Masarat Alam named Geelani’s Successor and is new chairman for Hurriyat Conference (G)

Masarat Alam named Geelani’s Successor and is new chairman for Hurriyat Conference (G)

Masarat Alam Bhat, who is in Tihar jail, was on Tuesday named the successor of Syed Ali Geelani in Hurriyat Conference (G) following the death of the nonagenarian leader last week.

In a statement issued to media on Tuesday, the faction of the Hurriyat claimed that the people of Jammu and Kashmir look up to the amalgam’s leadership with great expectations.

It said that Shabir Ahmad Shah and Ghulam Ahmad Gulzar have been elected as vice-chairmen.

The appointments are temporary till elections are held according to the Hurriyat constitution, the faction said.

Bhat, who was charge-sheeted by the National Investigation Agency (NIA) in October 2019, is at present lodged in the Tihar Jail.

Who Is Masarat?

On June 11, 2010, protests erupted in Downtown, the heart of Srinagar city against a fake encounter in Machil in northern Kashmir. In the days to come, protests erupted across the capital city throwing Kashmir into a simmering discontent for months to come.

Many expected the stone-throwing protests in Kashmir to die down as popular separatist leader Syed Ali Shah Geelani was put under detention. But, the protests not only continued but even gained vigor. In that period, it was Masarat Alam Bhat who spearheaded the protests in Srinagar by formulating the protest calendars.

Alam, who had been under detention since 2008, was released on June 8, 2010, only three days before the teenager, Tufail Mattoo, was killed after a tear gas canister was shot at him from a close range. The subsequent outcry over the death added momentum to Alam’s political career.

However, it was in 2008 that Alam emerged as a significant political force. His role in the unrest, triggered by the transfer of land to the Amarnath shrine board, put him into the public eye. Realising his newfound political clout, the authorities arrested him for 21 months.

Alam, an alumnus of Kashmir’s posh missionary school Tyndale Biscoe, was first arrested in 1990 and was released more than a year later, in November 1991. He was detained for a second time in 1993 and kept in custody for more than four years and was released in February 1997.

Few days after Mattoo’s death, Alam went into hiding. On June 24, he announced a protest calendar from an undisclosed location, under the banner of “Quit Kashmir Movement.”

Eventually, his role during the 2010 unrest made Alam a formidable separatist force. His sudden prominence forced the authorities to announce a bounty of Rs15 lakh on his head—and he became, for a time, the valley’s “most wanted” separatist leader.

During the 2010 unrest, at least 120 civilians were killed and hundreds were injured with pellet guns that were used for the first time then.
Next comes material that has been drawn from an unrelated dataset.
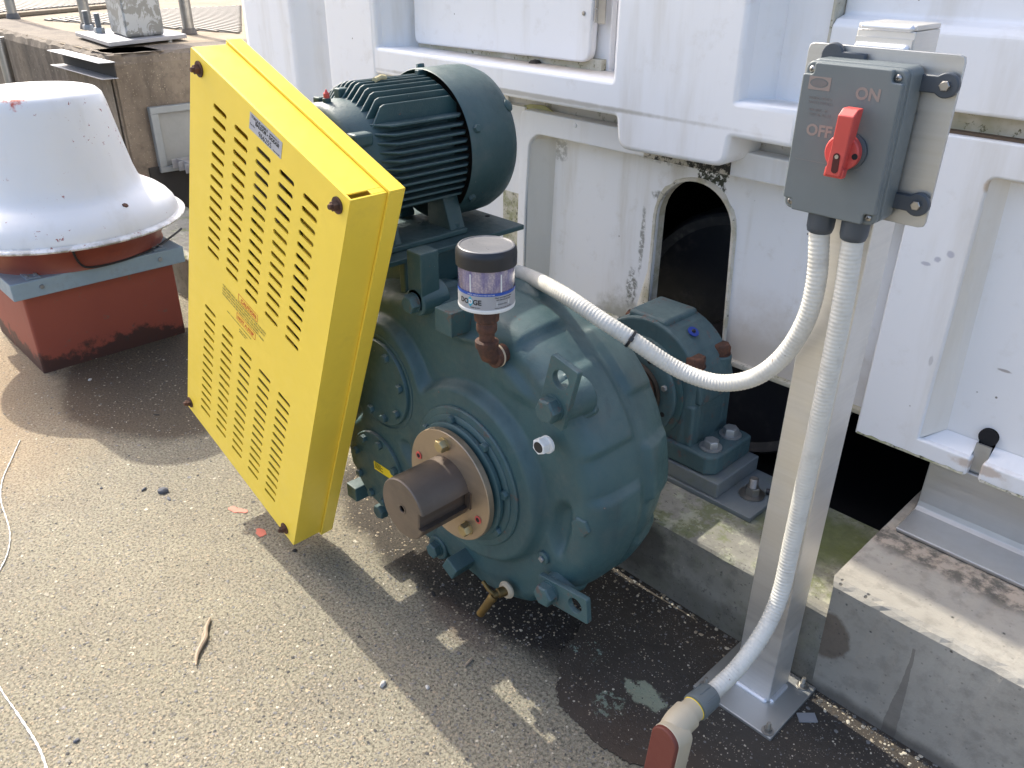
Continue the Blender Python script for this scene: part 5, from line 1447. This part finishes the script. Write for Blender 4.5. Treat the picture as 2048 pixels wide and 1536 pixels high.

In 2015, a former police officer Ashiq Bukhari, who led the team that caught Masrat Alam in 2010 stirred up a controversy, with media reports citing him saying that the then Jammu and Kashmir chief minister, Omar Abdullah, wanted Alam dead. According to the report, Bukhari, who was Srinagar’s senior superintendent of police, also claimed that Abdullah rewarded him for arresting Alam by paying Rs 15 lakh from his own pocket.

“The chief minister greeted me, but asked on the phone: ‘Why didn’t you bump off this man? Why did you get him alive’,” Bukhari had said.

He was arrested in October that year and again booked under the PSA – termed a lawless law by Amnesty International — after months of hiding and issuing protest calendars. Alam has been detained 38 times under the Jammu and Kashmir Public Safety Act or PSA (1978) since his first arrest in 1991.

Despite many years in detention for his role in separatist politics, Masarat’s position as a leader was still unknown to most of the people in Kashmir.

Alam was briefly released for 45 days as the top Kashmir court canceled his 33rd detention order on March 8, 2015. But the Hindu nationalist Bharatiya Janata Party – an ally of then J&K government led by Peoples Democratic Party – protested against his release after he raised slogans ‘Teri Jaan, Meri Jaan, Pakistan Pakistan’ at a rally in Srinagar. Subsequently, he was arrested again and remains in detention since then.

In the years since 2010, many political pundits pitched the science graduate as the successor to Geelani.